You see, I worked for Deloitte for a couple of years helping to create their SOX documentation application. Then I performed IT controls testing with internal auditors. I don't know if you believe me when I tell you this, but my testing teams were always conscientious and wanted to provide solid, consistent answers. It just happens to be virgin territory, and we disliked the vagueness as much as you.

But anyway, I quit in order to take a DBA position with an insurance company, so now I'm an "ex-sucker" (since, as you say, we suck).

Jai Jeffryes, AKA "IT person who can hold a real job"
Hudson Insurance Group
New York City

Derrick Leggett
re: <b>SOX Auditing Companies SUCK!!!!</b>
:) Well, it's nice to hear from someone who helped out with Deloitte. We actually have an internal auditor I really like working for us. He used to be a DBA (a real one). :)

There are benefits to the SOX compliance that our company definitely needed. I just think we're going way overboard with some of the controls. When Deloitte goes into a company as advisors, they should stress remediation on controls not currently mitigated. Many companies (like ours) went overboard on trying to make sure every single control was mitigated in too tight of a timeframe. This creates more instability and costs more to implement than the benefits provided to the company and stockholders.

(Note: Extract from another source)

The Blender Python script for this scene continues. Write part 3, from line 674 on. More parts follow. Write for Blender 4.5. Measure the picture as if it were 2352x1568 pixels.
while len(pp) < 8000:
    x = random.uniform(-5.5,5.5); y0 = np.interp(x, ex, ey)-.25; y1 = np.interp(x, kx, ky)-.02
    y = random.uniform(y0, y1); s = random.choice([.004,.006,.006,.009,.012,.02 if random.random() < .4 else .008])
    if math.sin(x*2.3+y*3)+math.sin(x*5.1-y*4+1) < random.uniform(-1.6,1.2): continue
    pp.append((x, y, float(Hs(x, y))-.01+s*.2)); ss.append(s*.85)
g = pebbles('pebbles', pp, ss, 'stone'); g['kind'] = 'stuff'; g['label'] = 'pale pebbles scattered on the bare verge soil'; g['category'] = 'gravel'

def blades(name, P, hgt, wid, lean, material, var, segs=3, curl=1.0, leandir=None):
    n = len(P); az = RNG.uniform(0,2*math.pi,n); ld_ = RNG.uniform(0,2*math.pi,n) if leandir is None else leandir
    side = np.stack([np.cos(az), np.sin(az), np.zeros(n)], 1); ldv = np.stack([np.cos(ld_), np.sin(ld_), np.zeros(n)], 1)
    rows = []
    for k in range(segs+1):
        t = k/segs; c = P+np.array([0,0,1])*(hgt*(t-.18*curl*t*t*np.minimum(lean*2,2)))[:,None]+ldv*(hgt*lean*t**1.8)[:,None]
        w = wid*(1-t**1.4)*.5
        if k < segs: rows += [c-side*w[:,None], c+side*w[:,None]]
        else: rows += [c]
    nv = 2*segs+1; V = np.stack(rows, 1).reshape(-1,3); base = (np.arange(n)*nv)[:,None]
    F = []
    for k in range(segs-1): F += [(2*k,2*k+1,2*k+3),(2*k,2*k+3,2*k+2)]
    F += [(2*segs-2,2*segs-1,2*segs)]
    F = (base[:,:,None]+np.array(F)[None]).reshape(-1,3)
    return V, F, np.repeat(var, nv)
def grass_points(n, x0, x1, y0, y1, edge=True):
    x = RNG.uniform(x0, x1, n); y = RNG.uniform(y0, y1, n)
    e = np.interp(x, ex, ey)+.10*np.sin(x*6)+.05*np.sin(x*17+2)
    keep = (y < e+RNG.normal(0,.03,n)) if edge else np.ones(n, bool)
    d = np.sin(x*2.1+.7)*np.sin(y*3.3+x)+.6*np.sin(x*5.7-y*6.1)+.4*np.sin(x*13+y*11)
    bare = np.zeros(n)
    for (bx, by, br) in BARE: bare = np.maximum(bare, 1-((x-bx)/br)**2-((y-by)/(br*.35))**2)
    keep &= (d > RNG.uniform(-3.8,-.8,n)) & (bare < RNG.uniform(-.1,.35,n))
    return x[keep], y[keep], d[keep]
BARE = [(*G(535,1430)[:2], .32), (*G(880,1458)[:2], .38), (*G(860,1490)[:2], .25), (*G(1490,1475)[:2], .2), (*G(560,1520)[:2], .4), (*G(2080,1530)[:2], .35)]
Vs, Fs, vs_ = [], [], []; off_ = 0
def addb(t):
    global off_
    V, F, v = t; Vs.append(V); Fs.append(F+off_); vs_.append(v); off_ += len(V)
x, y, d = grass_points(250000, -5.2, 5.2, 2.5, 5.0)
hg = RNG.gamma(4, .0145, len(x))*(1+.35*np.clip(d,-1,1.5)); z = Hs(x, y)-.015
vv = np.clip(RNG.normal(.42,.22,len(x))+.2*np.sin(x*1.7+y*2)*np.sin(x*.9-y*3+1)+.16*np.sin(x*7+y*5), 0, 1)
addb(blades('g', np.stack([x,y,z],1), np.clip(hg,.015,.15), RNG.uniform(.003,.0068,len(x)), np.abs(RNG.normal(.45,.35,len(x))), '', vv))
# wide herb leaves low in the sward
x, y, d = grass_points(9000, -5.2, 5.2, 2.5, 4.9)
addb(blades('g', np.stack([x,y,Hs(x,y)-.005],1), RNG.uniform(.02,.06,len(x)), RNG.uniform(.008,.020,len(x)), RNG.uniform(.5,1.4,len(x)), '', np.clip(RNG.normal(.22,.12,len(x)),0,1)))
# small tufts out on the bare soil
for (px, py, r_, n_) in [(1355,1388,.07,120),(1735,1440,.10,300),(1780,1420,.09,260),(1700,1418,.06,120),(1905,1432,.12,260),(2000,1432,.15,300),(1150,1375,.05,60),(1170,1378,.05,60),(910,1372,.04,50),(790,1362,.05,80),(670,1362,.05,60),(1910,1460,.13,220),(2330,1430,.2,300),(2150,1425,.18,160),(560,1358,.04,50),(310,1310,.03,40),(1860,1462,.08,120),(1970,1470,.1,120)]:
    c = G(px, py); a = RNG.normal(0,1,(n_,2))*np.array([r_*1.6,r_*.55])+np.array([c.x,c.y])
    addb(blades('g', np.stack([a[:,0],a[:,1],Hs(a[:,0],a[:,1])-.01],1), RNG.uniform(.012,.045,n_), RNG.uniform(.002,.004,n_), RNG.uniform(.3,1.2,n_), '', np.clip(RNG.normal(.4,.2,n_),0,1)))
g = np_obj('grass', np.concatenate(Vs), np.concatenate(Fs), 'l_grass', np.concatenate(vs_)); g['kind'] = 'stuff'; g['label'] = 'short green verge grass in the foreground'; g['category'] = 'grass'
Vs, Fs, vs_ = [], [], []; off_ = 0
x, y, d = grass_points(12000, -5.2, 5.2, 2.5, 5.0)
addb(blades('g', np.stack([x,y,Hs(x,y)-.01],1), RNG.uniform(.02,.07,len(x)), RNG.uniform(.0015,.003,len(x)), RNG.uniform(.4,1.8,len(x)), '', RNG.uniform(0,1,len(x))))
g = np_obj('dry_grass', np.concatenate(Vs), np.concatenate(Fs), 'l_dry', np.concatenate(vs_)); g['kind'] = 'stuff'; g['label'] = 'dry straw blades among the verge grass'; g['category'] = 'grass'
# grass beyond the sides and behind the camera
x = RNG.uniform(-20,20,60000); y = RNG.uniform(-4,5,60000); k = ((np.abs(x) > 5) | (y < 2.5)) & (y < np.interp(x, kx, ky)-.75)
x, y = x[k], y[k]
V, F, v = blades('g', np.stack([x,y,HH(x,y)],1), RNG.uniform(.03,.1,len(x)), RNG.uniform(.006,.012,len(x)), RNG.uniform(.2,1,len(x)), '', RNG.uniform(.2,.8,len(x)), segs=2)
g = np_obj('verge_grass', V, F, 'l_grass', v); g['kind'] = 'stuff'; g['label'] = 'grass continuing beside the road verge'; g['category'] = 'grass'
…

Deloitte is currently working with our internal auditors. They will begin testing though as external auditors at the end of this week.

v. fransman
re: <b>SOX Auditing Companies SUCK!!!!</b>
Important notice in the one year evolution, SOX isn't their to punnish, but rather gives guidelines why working in separate intities does not work. By providing auditing cappabilities, you will automatically have a better overall view. SOX only works when a company that implemenents sox does this in several domains:
- the business stategies
- the peoples mind
- the supporting technologies

Its only when all aspects are working together that an added value is generated, thus looking towards SOX as an IT work generator is totally misplaced. It just happens that the auditing data resides on IT, but the data comes from people working according to well defined processes.

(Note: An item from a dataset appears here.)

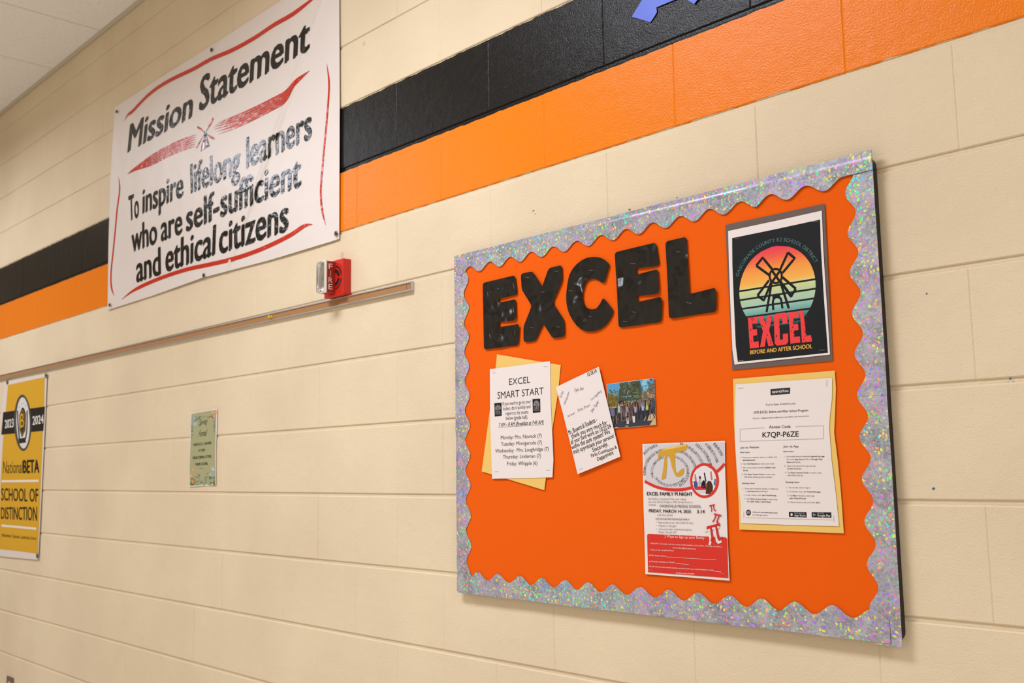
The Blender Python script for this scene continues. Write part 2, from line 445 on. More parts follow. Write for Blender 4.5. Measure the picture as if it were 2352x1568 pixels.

Complaining abouth auditing firms is somewhat misplaced, as they do not intend to privide the solution, but rather point towards elements needing attention (possitive or negative).

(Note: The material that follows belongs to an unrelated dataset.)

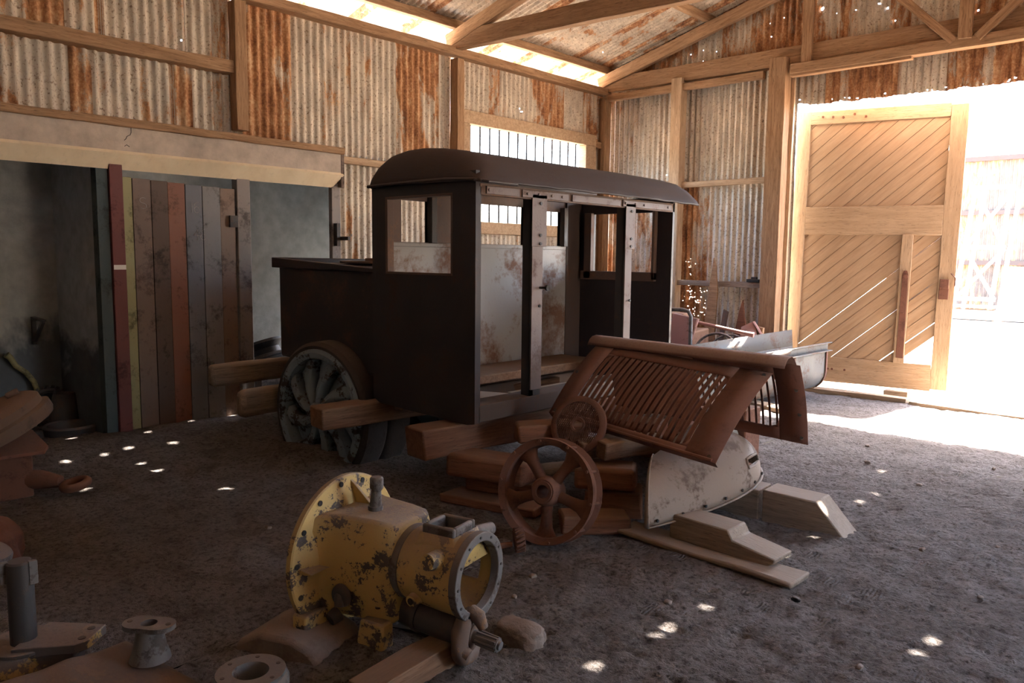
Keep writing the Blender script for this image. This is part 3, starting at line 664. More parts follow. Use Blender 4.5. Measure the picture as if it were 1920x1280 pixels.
# near side panel with its window, folded round at the front edge
mb = MB()
z0 = .53
mb.prism([(-4.74, .58), (-4.66, .545), (-4.10, .53), (-3.72, .52), (-3.65, .535), (-3.65, 1.53), (-4.74, 1.53)], 'y', YN, YN + .035)
for x0, x1, za, zb in ((-4.74, -4.58, 1.53, 2.20), (-3.87, -3.65, 1.53, 2.20), (-4.58, -3.87, 2.065, 2.20)): mb.box(x0, x1, YN, YN + .035, za, zb)
mb.box(XF - .035, XF, YN + .035, YN + .05, .535, 2.1)
sp = obj('side_panel', mb, 'cab_dark', tk, bevel=0); sp['label'] = 'near black side panel with a square window opening'
mb = MB()
for x0, x1, za, zb in ((-4.58, -4.555, 1.53, 2.065), (-3.885, -3.87, 1.53, 2.065), (-4.58, -3.87, 1.515, 1.53), (-4.58, -3.87, 2.05, 2.065)): mb.box(x0, x1, YN - .003, YN + .055, za, zb)
obj('window_frame', mb, 'cab_rust', sp, bevel=.002)
mb = MB()
plate_with_hole(mb, 'y', YF - .03, YF, (XR, XF, .53, 2.18), [(-4.50, -3.83, 1.52, 2.05)])
sp2 = obj('side_panel', mb, 'cab_dark', tk); sp2['label'] = 'far black side panel with a framed window opening'
mb = MB()
for x0, x1, za, zb in ((-4.58, -4.50, 1.45, 2.06), (-3.83, -3.80, 1.45, 2.06), (-4.62, -3.80, 1.44, 1.52)): mb.box(x0, x1, YF - .075, YF - .03, za, zb)
obj('window_frame', mb, 'cab_rust', sp2, bevel=.004)
# rear wall: pale lower sheet, pillars and top band
mb = MB(); plate_with_hole(mb, 'x', XR, XR + .03, (YN + .035, YF - .03, 1.745, 2.20), [(3.83, 4.09, 1.745, 2.065), (4.60, 5.21, 1.745, 2.08), (5.50, 5.72, 1.745, 2.06)])
obj('rear_window_band', mb, 'cab_rust', tk)
mb = MB()
for y in (4.09, 5.21, 5.72): mb.box(XR + .0, XR + .085, y - .0, y + .055, 1.745, 2.10)
obj('window_pillars', mb, 'grease', tk, bevel=.004)
mb = MB(); mb.box(XR + .005, XR + .045, YN + .035, 5.80, .56, 1.75); mb.box(XR + .045, XR + .055, YN + .06, 5.78, 1.715, 1.745)
rp_ = obj('rear_panel', mb, 'cab_inner', tk, bevel=.003); rp_['label'] = 'pale worn rear panel with rust patches'
mb = MB(); mb.box(XR + .005, XR + .05, 5.80, YF - .03, .56, 2.18); obj('rear_corner_panel', mb, 'cab_brown', tk, bevel=.003)
# sills, posts and header along the open side
mb = MB(); mb.prism([(XF - .16, .62), (XF - .0, .62), (XF, .655), (XF - .16, .665)], 'y', YN + .04, YF - .03); mb.box(XF - .03, XF, YN + .04, YF - .03, .54, .63)
obj('door_sill', mb, 'cab_brown', tk, bevel=.004)
for y0, y1, nm in ((4.16, 4.30, 'near'), (5.30, 5.42, 'far')):
    mb = MB(); mb.box(XF - .085, XF - .008, y0, y0 + .05, .64, 2.06); mb.box(XF - .02, XF - .008, y0, y1 - .015, .64, 2.06)
    po_ = obj('door_post', mb, 'grease', tk, bevel=.003)
    mb = MB(); mb.box(XF - .008, XF + .004, y0 + .005, y1 - .02, .70, 1.88); mb.box(XF + .004, XF + .012, y0 - .008, y1 + .01, 1.72, 2.08)  # paler front plate over dark sides paints how light falls on the post
    fp = obj('lit_face', mb, 'post_metal', po_, bevel=.002); fp['label'] = 'pale front of the %s door post, lit tone painted in' % nm
    mb = MB()
    for z in (1.74, 1.80, 2.02, 1.30): mb.disc(.011, 0, .01, Matrix.Translation((XF + .010, (y0 + y1) / 2 + .01, z)) @ Matrix.Rotation(PI / 2, 4, 'Y'), 10)
    if nm == 'near': mb.tube([(XF, 4.25, 1.43), (XF + .06, 4.27, 1.43)], .009, 8); mb.disc(.02, 0, .02, Matrix.Translation((XF + .05, 4.267, 1.43)) @ Matrix.Rotation(PI / 2, 4, 'Y'), 12)
    obj('bolts', mb, 'black', po_)
mb = MB()
mb.box(XF - .04, XF + .0, YN + .04, YF, 2.045, 2.12)
hd = obj('header_rail', mb, 'cab_rust', tk, bevel=.003)
mb = MB()
for y0, y1 in ((3.70, 4.02), (4.05, 4.55), (4.60, 5.22), (5.25, 5.98)): mb.box(XF, XF + .012, y0, y1, 2.055, 2.105)
for y in (4.10, 4.22, 4.36, 4.48, 5.28, 5.42, 5.55, 5.92, 3.72): mb.disc(.010, 0, .012, Matrix.Translation((XF + .008, y, 2.08)) @ Matrix.Rotation(PI / 2, 4, 'Y'), 8)
obj('rail_plates', mb, 'post_metal', hd, bevel=.002)
# floor boards (some missing) and the seat shelf
mb = MB(); mb.hexa([(XF - .16, YN + .05, .61), (XF - .16, 4.20, .61), (-4.25, 4.02, .61), (-4.25, YN + .05, .61), (XF - .16, YN + .05, .65), (XF - .16, 4.20, .65), (-4.25, 4.02, .65), (-4.25, YN + .05, .65)])
mb.box(XF - .30, XF - .16, 4.25, YF - .05, .60, .64)
obj('floor_boards', mb, 'sleeper_grey', tk, bevel=.003)
mb = MB(); mb.box(XR + .05, XR + .50, YN + .05, 5.75, .665, .735); mb.box(XR + .05, XR + .09, YN + .05, 5.75, .56, .665)
obj('seat_shelf', mb, 'sleeper', tk, bevel=.01)
# arched roof with a domed near end
prof = [(-4.705, 2.13), (-4.715, 2.22), (-4.708, 2.30), (-4.68, 2.355), (-4.62, 2.393), (-4.51, 2.41), (-4.36, 2.412), (-4.17, 2.395), (-3.98, 2.365), (-3.82, 2.32), (-3.70, 2.25), (-3.60, 2.16), (-3.58, 2.128)]
def pr_at(u):
    t = u * (len(prof) - 1); i = min(int(t), len(prof) - 2); f = t - i
    return prof[i][0] * (1 - f) + prof[i + 1][0] * f, prof[i][1] * (1 - f) + prof[i + 1][1] * f
def roof_pt(u, v):
    x, z = pr_at(u); y = YN - .03 + (6.36 - YN) * (v ** 1.6)
    e = min(1, (y - (YN - .03)) / .26); k = math.sqrt(max(0, 1 - (1 - e) ** 2)); k = .0 + 1.0 * k
    zb = 2.13 + .02 * (1 - u); z = zb + (z - zb) * (k if z > zb else 1)
    far = max(0, (y - 5.2) / 1.16); z -= .012 * far * far; x += .0
    if y > YN + .42 and u > .9: z += .006 * noise.noise((y * 7, 0, 0)); x += .012 * noise.noise((y * 3, 5, 0))
    return (x, y, z)
mb = MB(); mb.grid(roof_pt, 48, 60); obj('cab_roof', mb, 'cab_roof', tk, solid=.014, smooth=50)
mb = MB(); mb.tube([(-4.74, YN - .035, 2.145), (-4.3, YN - .045, 2.15), (-3.9, YN - .045, 2.15), (-3.62, YN - .04, 2.135), (-3.56, YN + .02, 2.125), (-3.565, YN + .30, 2.125)], .012, 8); obj('roof_visor_bead', mb, 'cab_dark', tk)
# rear tank
mb = MB(); mb.hexa([(-6.24, 3.72, .74), (-4.78, 3.72, .70), (-4.78, 5.5, .70), (-6.24, 5.5, .74), (-6.24, 3.72, 1.575), (-4.78, 3.72, 1.535), (-4.78, 5.5, 1.535), (-6.24, 5.5, 1.575)])
tkb = obj('tank', mb, 'tank_dark', tk, bevel=.03)
mb = MB(); mb.hexa([(-6.30, 3.69, 1.53), (-4.78, 3.69, 1.515), (-4.78, 3.75, 1.515), (-6.30, 3.75, 1.53), (-6.30, 3.69, 1.62), (-4.78, 3.69, 1.545), (-4.78, 3.75, 1.545), (-6.30, 3.75, 1.62)])
mb.hexa([(-6.30, 3.75, 1.53), (-6.24, 3.75, 1.53), (-6.24, 5.5, 1.53), (-6.30, 5.5, 1.53), (-6.30, 3.75, 1.62), (-6.24, 3.75, 1.62), (-6.24, 5.5, 1.6), (-6.30, 5.5, 1.6)])
obj('tank_rim', mb, 'cab_dark', tkb, bevel=.006)
mb = MB(); mt = Matrix.Translation((-5.62, 4.45, 1.575)); mb.disc(.42, 0, .02, mt, 40); mb.disc(.20, .02, .045, mt, 32); mb.disc(.05, .045, .075, mt, 12)
obj('tank_lid', mb, 'cab_rust', tkb, bevel=.004)
# sunken wheel with curved spokes and wide double tyre
WC = Vector((-5.40, 3.55, .36)); wm_ = Matrix.Translation(WC) @ Matrix.Rotation(R_(4), 4, 'Z') @ Matrix.Rotation(-PI / 2, 4, 'X')   # local Z -> +Y
mb = MB(); mb.lathe([(.47, .02), (.555, .0), (.585, .03), (.592, .20), (.575, .235), (.565, .245), (.575, .26), (.592, .30), (.585, .47), (.55, .50), (.46, .48)], wm_, 64)
wh = obj('wheel', mb, 'tyre', tk, smooth=40)
mb = MB(); mb.lathe([(.455, .0), (.50, -.015), (.53, .0), (.53, .04), (.50, .05), (.47, .05), (.455, .3), (.445, .3), (.445, .02)], wm_, 64); mb.disc(.45, .10, .13, wm_, 48)
obj('rim', mb, 'blue_wheel', wh, smooth=40)
mb = MB()
for q in range(9):
    a = 2 * PI * q / 9; L = []; 
    for j in range(7):
        t = j / 6; r = .07 + .39 * t; an = a + .42 * (t ** 1.5) - .2; w = .028 + .055 * t
        L.append((Vector((r * math.cos(an), r * math.sin(an), 0)), Vector((-math.sin(an), math.cos(an), 0)), w, .015 + .05 * t))
    vs = []; fs = []
    for c_, s_, w, dp in L:
        for k1, k2 in ((-1, dp + .07), (-.6, dp - .005), (.2, dp - .02), (.8, dp), (1, dp + .07)): vs.append(wm_ @ (c_ + s_ * w * k1 + Vector((0, 0, k2 - .02))))
    for j in range(6):
        for k1 in range(4): fs.append((j * 5 + k1, j * 5 + k1 + 1, (j + 1) * 5 + k1 + 1, (j + 1) * 5 + k1))
    mb.add(vs, fs)
obj('spokes', mb, 'blue_wheel', wh, solid=.008, smooth=50)
mb = MB(); mb.lathe([(.045, -.05), (.075, -.05), (.095, -.02), (.10, .05), (.045, .05)], wm_, 28); mb.disc(.05, -.03, .03, wm_, 20); obj('hub', mb, 'blue_wheel', wh, smooth=40)
# chassis members
beam('chassis_beam', (-4.0, 3.75, .50), (-4.0, 6.2, .50), .09, .09, 'cab_rust', tk); beam('chassis_beam', (-4.62, 3.75, .52), (-4.62, 6.2, .52), .09, .09, 'cab_rust', tk)
beam('chassis_beam', (-6.2, 3.9, .70), (-3.8, 3.9, .53), .10, .10, 'cab_rust', tk); beam('axle', (-5.4, 3.6, .36), (-5.4, 5.4, .36), .08, .08, 'grease', tk)
mb = MB(); mt2 = wm_ @ Matrix.Translation((0, 0, 1.35)); mb.lathe([(.40, .0), (.555, .0), (.59, .03), (.59, .47), (.55, .50), (.40, .48)], mt2, 48); wh2 = obj('wheel', mb, 'tyre', tk, smooth=40)
mb = MB(); mb.disc(.42, .05, .1, mt2, 32); obj('rim', mb, 'blue_wheel', wh2)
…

BTW: the auditing company for SOX may not be a service provider, thus that IT department will not have benefits at that specific customer.
BTW2: by having an IT department internal and SOX specialists, they are able to improve their offerings based on internal advise on both business aspects of SOX as IT aspects.

Kevin Noakes
re: <b>SOX Auditing Companies SUCK!!!!</b>
We have been working with one of the top auditing firms for over two years and are the technology provider to their Continuous Online Auditing solution. They realized that SOX would be almost prhobibitively expensive to implement unless you could continuously monitor the controls.

The SOX tests that our partners have built run in real time, so the moment something is breeched the audit team know about it. This has obvious benefit for SOX in that if something breaks a week after you perform a manual audit it could be a nightmare to fix and may even be too late to get SOX sign off if it occurs at the wrong time of the year.

With continual auditing you get maximum possible time to resolve issues and traceability that you do have controls in place that tell you when things break. Continual auditing with the correct tools (yes ours ;o) has one very big upside to frequent forensic auditing in that you get the opportunity to execute additional processes as and when things happen, so for example if a control to prevent the same user from entering and approving a purchase is turned off, you get the opportunity to know that something fraudulant may be about to take place, if you wanted, you could even forceably turn it back on!

Internal auditors will spend far less time performing analysis on hostoric data to try to detect the causes of issues and for external auditors, they save a great deal of time by not having to be on site unless they have issues to resolve, many of which would not require site visits anyway.